Disappointed I turned to go, but had hardly taken two steps, when I felt a tug at my arm from behind. I turned around to see it was the ‘Pure Water’ seller! He held a water sachet in his hand which he offered me: “E gba, e mu.” (Have it, sir).
“But, you said you didn’t have change?”, I asked, half confused and almost beginning to suspect the young hawker of mischief and attempt to prey on my sense of vanity. If he expected I would play the ‘big’ man and forego N500 for a ten Naira worth of drink, he certainly had another thing coming.
But, his reply shocked me: “E ma worry, sir. Mo bun yin ni” (Don’t worry, sir. It’s a gift from me.”
Now, I was even more flabbergasted by the sincerity I could perceive in his tone. And for some moments I was overwhelmed with emotions by this show of love and kindness from a small child, obviously from a poor home and perhaps, much more in need of expression of the kind of virtue he just exhibited. I humbly and gratefully took the drink, which, I finished in one gulp.
I then turned to interrogate my young benefactor.”What’s your name?”
“Abiodun Sulaimon.”
“Why are you on the street, hawking don’t you go to school?”
“I do, sir. I’m a pupil of Sacred Heart Secondary School, Ode-Aje in Mokola. I’m in JS1. I only hawk to help my parents after school hours.”
“So, why did you give me the sachet water free?”
“It’s because I could see you were very thirsty and really needed it,” he intoned innocently.
“But if you are N10 short when you make sales returns won’t your parents be angry with you, won’t they punish you?”
“No, they won’t, because I will make it up from the N60 they gave me for lunch. I take 60 Naira everyday to eat lunch.”
The 12-year old lad goes daily to buy a bag of sachet water from a distributor in the area, patronized by other kids of his age and some illiterate women. He is expected to buy the second from the profit he makes from selling this initial one and invest the turnover in buying more.
For all his efforts and the risks he takes dashing through traffic in this Ibadan central business district for such long hours, Abiodun would be lucky to return home with a paltry N600 gain! That is profit from selling 10 bags in a day! He makes N60 per bag, he said.

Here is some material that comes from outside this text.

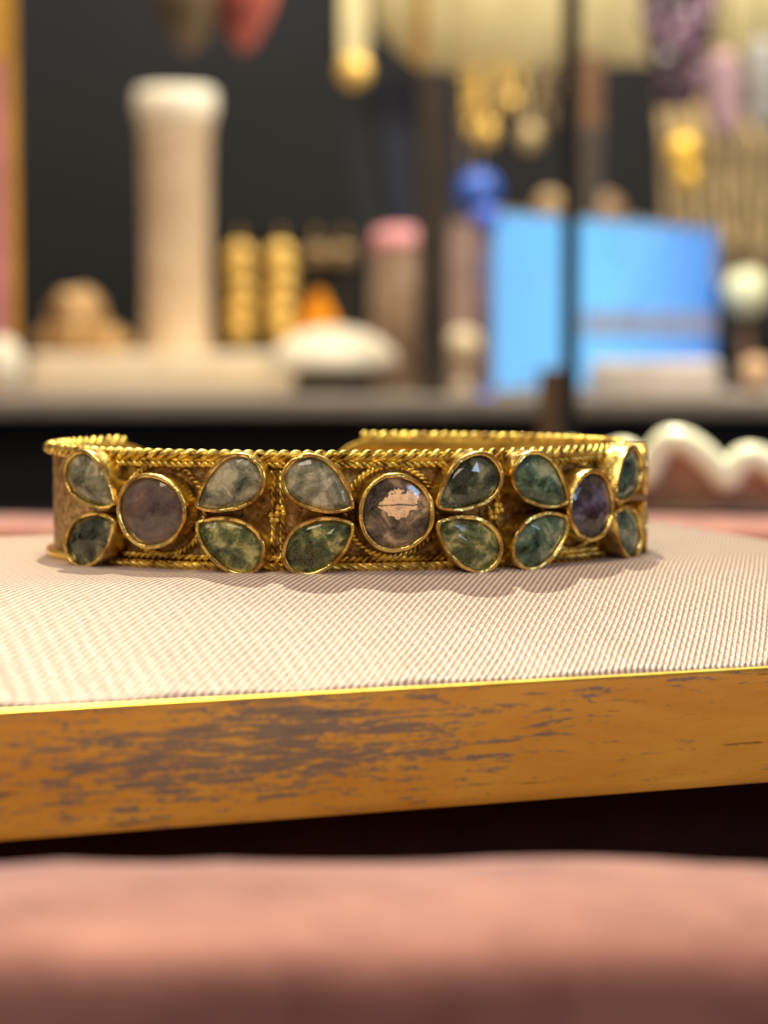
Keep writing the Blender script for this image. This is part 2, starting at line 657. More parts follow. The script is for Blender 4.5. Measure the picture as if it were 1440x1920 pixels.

I was so impressed by his heart of charity and industry that I decided there and then to share an account of our encounter with you, friends, almost immediately.
But alas! It’s past a week now that, I, like Pharaoh’s Chief Butler, just remembered my ‘sin!’
Friends, Abiodun may not be as materially lucky as “flogged Lucky”, but help me appreciate, with your love and prayers, this young beacon of hope that all may not be lost yet with the coming generation.